Answer: With free-market entrepreneurial private schools.
I’ve just finished reading this most remarkable book: The Beautiful Tree – A personal journey into how the world’s poorest people are educating themselves. Fresh out of college in 1983, James Tooley went to Zimbabwe to teach school. Now, 26 years later, with an astonishing breadth of experience teaching and researching education in Africa, India, and China he presents startling data on successful educational innovation occurring in the poorest communities in India, Kenya, Zimbabwe, Ghana, and China – private schools created by the poor and serving poor students.
Prof. Tooley chronicles the abysmal failures of government education (40% teacher absenteeism, corruption, overcrowding, prejudice against the poor among other appalling indicators) and what the poorest communities are doing to secure an education for their children. It turns out that even in the poorest communities, parents value education and are willing to pay for it. Remarkably enough, they prefer to make arrangements where they can hold schools and teachers accountable. They have no way to do this politically with government schools, so they are turning to private schools. They are started many times by parents themselves or by a homegrown teacher in the community who is asked by the parents to teach their children. These schools are often unlicensed, un-recognized, and unaccredited, but nonetheless are doing a better job at educating the children of the poor than the government schools.

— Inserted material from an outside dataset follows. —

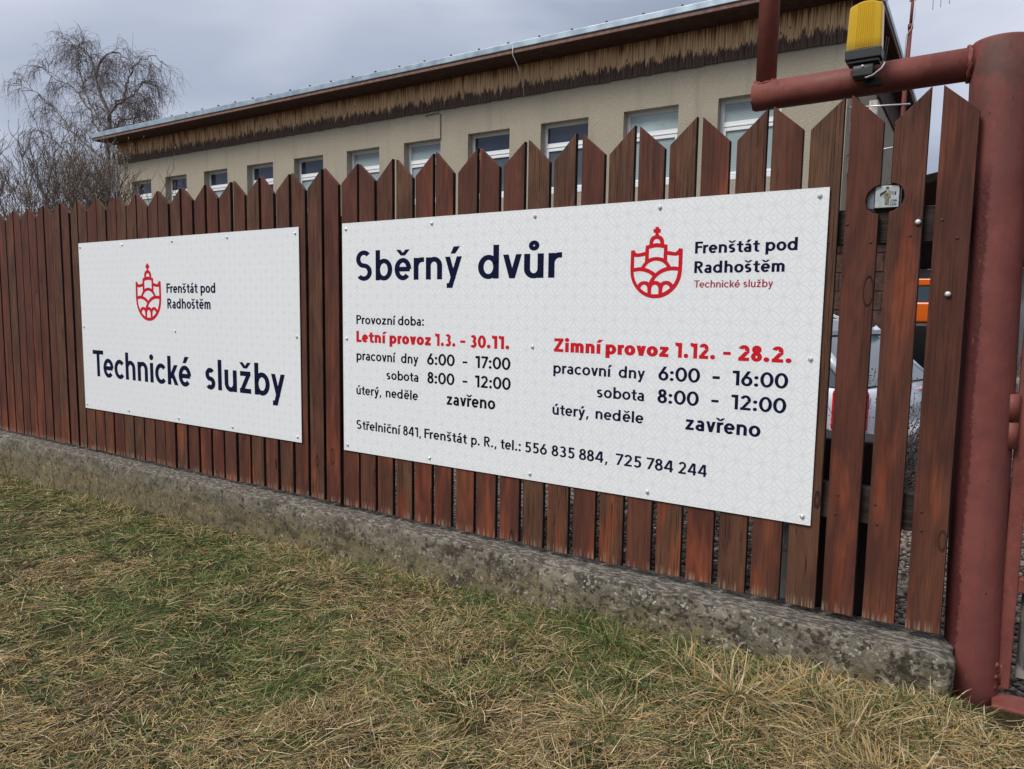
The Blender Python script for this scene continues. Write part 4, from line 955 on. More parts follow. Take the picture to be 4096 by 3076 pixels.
for k, (nm, a, b, zb, zt, kd) in enumerate(WORDS):
    if k >= 55:
        w = .185
        if nm in ('Technické', 'služby'): zb, zt, w = -.532, -.3355, .170
        elif nm in ('Frenštát', 'pod'): zb, zt, w = .0898, .1542, .190
        small.append((nm, a, b, zb, zt, kd, NAVY, w)); continue
    mat, w = BLACKP, .172
    if nm in RED_W or nm == 'provoz' or (nm == '-' and zb > -.2): mat, w = REDL, .245
    if nm in ('Sběrný', 'dvůr'): mat, w, zb, zt = NAVY, .168, .154, .3114
    if a > -1.65 and mat is BLACKP: mat = NAVY
    if k >= 50: mat, w = (CRIMS, .150) if nm in ('Technické', 'služby') else (NAVY, .190)
    if nm == 'zavřeno' or (nm[0] in '0123456789' and mat is not REDL and zb > -.6): w = .185
    # one baseline and height for all words of a line
    if -.19 < zb < -.17 and kd == 'cap': zb, zt = -.1780, -.1172
    if nm == 'provoz': zb, zt = -.1780, -.1354
    if nm == 'pracovní': zb, zt = -.2760, -.2400
    if nm == 'dny': zb, zt = -.2760, -.2250
    if nm == 'sobota': zb, zt = -.3690, -.3190
    if nm in ('6:00', '17:00', '16:00'): zb, zt = -.2755, -.2175
    if nm in ('8:00', '12:00'): zb, zt = -.3705, -.3125
    if nm == 'úterý,': zb, zt = -.4650, -.4300
    if nm == 'neděle': zb, zt = -.4650, -.4155
    if nm == 'zavřeno': zb, zt = -.4710, -.4280
    if zb < -.6: zb = -.6572; zt = -.6217 if kd == 'x' else -.6072
    if nm in ('Provozní', 'doba:'): zb, zt = -.0795, -.0315
    big.append((nm, a, b, zb, zt, kd, mat, w))
em = EMBLEM
big_sign = make_sign(-2.957, -.4885, -.788, .463, (-1.2201, .3656), 'large white sign with opening hours headed Sběrný dvůr in dark blue', big, em,
    [(-2.928, .431), (-2.329, .431), (-1.728, .431), (-1.131, .431), (-.521, .434), (-2.928, -.162), (-1.729, -.161), (-.521, -.16), (-2.928, -.757), (-2.338, -.758), (-1.731, -.759), (-1.144, -.757), (-.519, -.757)])
ax0, ax1, az0, az1 = -1.2529, -1.0279, .0628, .3543; bx0, bx1, bz0, bz1 = -5.0021, -4.6950, -.1030, .2920
em2 = [[((px - ax0) / (ax1 - ax0) * (bx1 - bx0) + bx0, (pz - az0) / (az1 - az0) * (bz1 - bz0) + bz0) for px, pz in L] for L in em]
sm_sign = make_sign(-5.760, -3.307, -.788, .463, (-3.5969, .4150), 'white sign reading Technické služby in large dark letters, with few other words', small, em2,
    [(-5.735, .432), (-5.156, .431), (-4.549, .431), (-3.962, .431), (-3.337, .428), (-5.728, -.164), (-4.544, -.166), (-3.336, -.166), (-5.728, -.757), (-5.148, -.759), (-4.534, -.757), (-3.952, -.759), (-3.342, -.757)])

# ================================================================ gate post with its pipe arm
gp = thing('gate_post', 'thick round red painted steel gate post with a welded pipe arm above the fence', 'gate post', (.050, .11, -1.45))
def ax_at(z): return (.0245 * (-1.10 - z) * -1 * 0 + (.048 - .0245 * (z + 1.10)), .11)
lean = -.0245
m_ = M(); pts = []; rs = []
for zz in np.linspace(-1.45, .905, 14): pts.append((.048 + lean * (zz + 1.10) - .050, 0, zz + 1.45)); rs.append(.0855 + .0022 * (zz + 1.1))
m_.tube(pts + [(pts[-1][0], 0, .912 + 1.45), (pts[-1][0], 0, .9165 + 1.45)], rs + [rs[-1] - .004, rs[-1] - .03], 48, caps=True)
m_.build('post', REDPOST, gp)
arm = M(); Z1 = 1.45
arm.tube([(-.805 - .05, .0, .848 + Z1), (-.800 - .05, 0, .848 + Z1), (-.4 - .05, 0, .8515 + Z1), (-.05 - .05, 0, .855 + Z1)], [.049, .054, .054, .054], 32)
ao = arm.build('pipe_arm', REDP, gp)
up_ = M(); up_.tube([(-.762 - .05, .0, .895 + Z1), (-.764 - .05, 0, 1.5 + Z1), (-.766 - .05, 0, 2.3 + Z1)], [.038, .038, .038], 28); up_.build('upright_pipe', REDP, gp)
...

Tooley argues that this is NOT a bad thing – instead it should be nurtured, supported, and encouraged. He’s put his money where his mouth is and now heads a corporation which is seeking to invest in and develop a sort of franchise, recognized brand in affordable, community-focused private schools which serve the poor.
The most powerful part of his analysis is the clear and convincing data which he uses to show the large numbers of poor students already enrolled in private schools and documents their achievement. He catalogs the typical objections raised to private schooling and rebuts each of them convincingly. Rather than spending more and more foreign aid on government schools, he suggests that far better results would be achieved re-directing that aid to assist private schools that actually serve the poor – in the form of loans, direct grants for capital improvements, and targeted tuition support for the poorest of the poor.
Everyone involved in the public policy debates about education should read this book.
– Rob Shearer
I’ll have to add that to my list. Sounds great.
I noticed your booklist sidebar. What do you think of Machen’s book? I just finished that one myself and thought it could have been written yesterday. I am also reading Willingham’s Why Student’s Don’t Like School and Machen makes a similar critique of state-run schools that Willingham is again making today.
I read Desert Queen a few years ago when a brother-in-law was getting ready for his 2nd tour in Iraq.